Lieutenant Colonel Mamady Doumbouya Sworn in as Guinean President

Lieutenant Colonel Doumbouya celebrates the anniversary of Guinea's independence at a 2021 carnival (Creative Commons)

Lieutenant Colonel Mamady Doumbouya was sworn in as Guinea’s new president on October 1 in Guinea’s new military transitional government after leading a coup that overthrew former Guinean President Alpha Condé at the beginning of September. Doumbouya became Africa’s second-youngest leader and promised to not contest future elections when the country would eventually transition to civilian rule. 

The coup that overthrew Condé began September 5, when civilians awoke to the noise of heavy gunfire around the presidential palace. Within hours, pictures and videos had circulated across social media showing the military taking Condé prisoner. By mid-day, Doumbouya, the head of Guinea’s special forces, went on TV to confirm that, for the third time in Guinea’s history, the military had staged a coup. 

The people of Guinea, traditionally distrustful of the military, celebrated across Guinea’s capital city Conakry—a sign of how disenchanted they had become with Condé’s rule. Condé, who was the first democratically elected president of Guinea, came into power in 2010 with hopes of fashioning himself as Guinea’s “Mandela.” After overseeing the corrupt management of Guinea’s natural resources, revising the constitution to allow himself to run for a third term, and presiding over unfree elections rife with state violence, Condé’s legacy no longer represented the hope of West African democracy but the clearest example of its failure. 

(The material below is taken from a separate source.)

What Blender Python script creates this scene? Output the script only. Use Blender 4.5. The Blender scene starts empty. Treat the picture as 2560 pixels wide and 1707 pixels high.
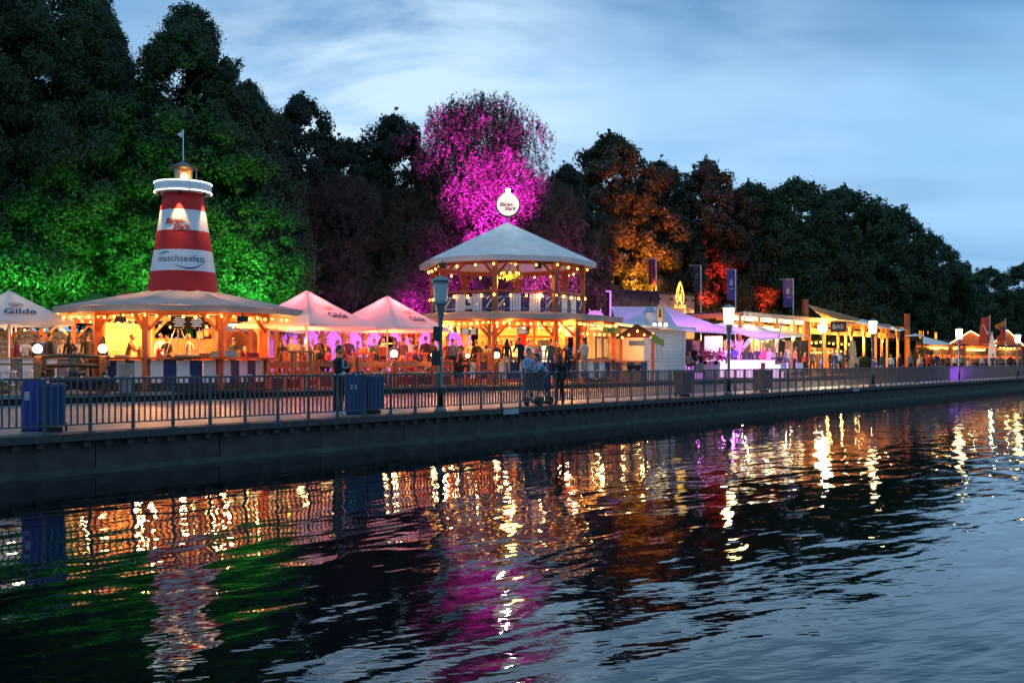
import bpy, math, random
import numpy as np
from mathutils import Vector, Matrix
random.seed(7); rng = np.random.default_rng(7)
S = bpy.context.scene
COL = S.collection
R = math.radians
# ---------------------------------------------------------------- camera, sky, sun, exposure
F = 2490.0            # focal length in pixels of a 2560 px wide frame
HZ = 904.0            # image row of the horizon
CH = 1.45             # camera height above the promenade
cam = bpy.data.cameras.new('camera'); cam.sensor_width = 36; cam.lens = 36*F/2560
cam.shift_y = (HZ-853.5)/2560; cam.clip_start = .1; cam.clip_end = 3000
co = bpy.data.objects.new('camera', cam); COL.objects.link(co)
co.location = (0, 0, CH); co.rotation_euler = (R(90), 0, 0); S.camera = co
S.view_settings.view_transform = 'Standard'; S.view_settings.look = 'None'
S.view_settings.exposure = .14; S.view_settings.gamma = 1; S.view_settings.use_curve_mapping = False
S.render.engine = 'CYCLES'
S.cycles.use_denoising = True; S.cycles.max_bounces = 6; S.cycles.diffuse_bounces = 2
S.cycles.glossy_bounces = 3; S.cycles.transparent_max_bounces = 6; S.cycles.transmission_bounces = 3
S.cycles.caustics_reflective = False; S.cycles.caustics_refractive = False
S.cycles.sample_clamp_indirect = 6

wd = bpy.data.worlds.new('World'); S.world = wd; wd.use_nodes = True
nt = wd.node_tree; N = nt.nodes; L = nt.links; N.clear()
def nd(t, **k):
    n = N.new(t)
    for a, b in k.items(): setattr(n, a, b)
    return n
def mth(op, a, b=None, clamp=False):
    n = nd('ShaderNodeMath', operation=op); n.use_clamp = clamp
    for i, v in enumerate((a, b)):
        if v is None: continue
        if isinstance(v, (int, float)): n.inputs[i].default_value = v
        else: L.new(v, n.inputs[i])
    return n.outputs[0]
def wmix(f, a, b, mode='MIX'):
    n = nd('ShaderNodeMix', data_type='RGBA', blend_type=mode)
    for i, v in ((0, f), (6, a), (7, b)):
        if isinstance(v, (int, float)): n.inputs[i].default_value = v
        elif isinstance(v, tuple): n.inputs[i].default_value = (*v, 1)
        else: L.new(v, n.inputs[i])
    return n.outputs[2]
tc = nd('ShaderNodeTexCoord'); sep = nd('ShaderNodeSeparateXYZ'); L.new(tc.outputs['Generated'], sep.inputs[0])
zc = mth('MAXIMUM', sep.outputs[2], 0.0); den = mth('ADD', zc, .22)
cb = nd('ShaderNodeCombineXYZ'); L.new(mth('DIVIDE', sep.outputs[0], den), cb.inputs[0]); L.new(mth('DIVIDE', sep.outputs[1], den), cb.inputs[1])
def cloud(rot, sx, sy, scale, detail, lo, hi, off=0, rough=.5):
    mp = nd('ShaderNodeMapping'); mp.inputs['Rotation'].default_value[2] = R(rot); mp.inputs['Scale'].default_value = (sx, sy, 1)
    mp.inputs['Location'].default_value = (off, off*.7, 0)
    L.new(cb.outputs[0], mp.inputs[0])
    no = nd('ShaderNodeTexNoise'); no.inputs['Scale'].default_value = scale; no.inputs['Detail'].default_value = detail
    no.inputs['Roughness'].default_value = rough; no.inputs['Distortion'].default_value = .35
    L.new(mp.outputs[0], no.inputs['Vector'])
    mr = nd('ShaderNodeMapRange', interpolation_type='SMOOTHSTEP'); L.new(no.outputs[0], mr.inputs[0])
    mr.inputs[1].default_value = lo; mr.inputs[2].default_value = hi
    return mr.outputs[0]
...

The signs of political turmoil in Guinea had been apparent in the past few years. Afrobarometer’s 2019 survey found that just 29 percent of Guineans thought their democracy was working, only a third thought the country was moving in the right direction, and only a quarter approved of the government’s handling of corruption and the economy. Guinea’s election in October 2020, which gave Condé his third term, was widely scorned as unfree and spurred national protests; however, the international community (including the African Union and the U.S.), recognized Condé’s victory in hopes of ensuring stable access to Guinea’s mineral wealth. 

Doumbouya has promised a “government of national unity,” the end of corruption and personal greed in governance, and elections to come. Political prisoners have been released by the military as a sign of goodwill. “We will no longer entrust politics to one man, we will entrust it to the people,” Dambouya announced on TV. However, no timetable has been set for democratic proceedings, and army officers have already been appointed as provincial governors. 

The Economic Community of West African States has imposed a travel ban and frozen Guinea’s assets to encourage a return to democracy. The African Union has also suspended Guinea’s membership. Condé has been detained and is unable to leave the country, despite regional pressure on the military junta. 


The coup in Guinea marks a continuation of the trends of democratic backsliding observed in many West African countries, including recent coups in Mali and Chad. As recently as 2008, similar promises of democracy from Guinea’s military were reneged on. If these examples offer any prescience, the joys of Guineans, freed from the abuses of Condé, may fade under the prospect of military rule. Guinean professor Amadou Sadjo Barry told the Continent that the country’s political system tends to persist “by recycling its authoritarian spirit.”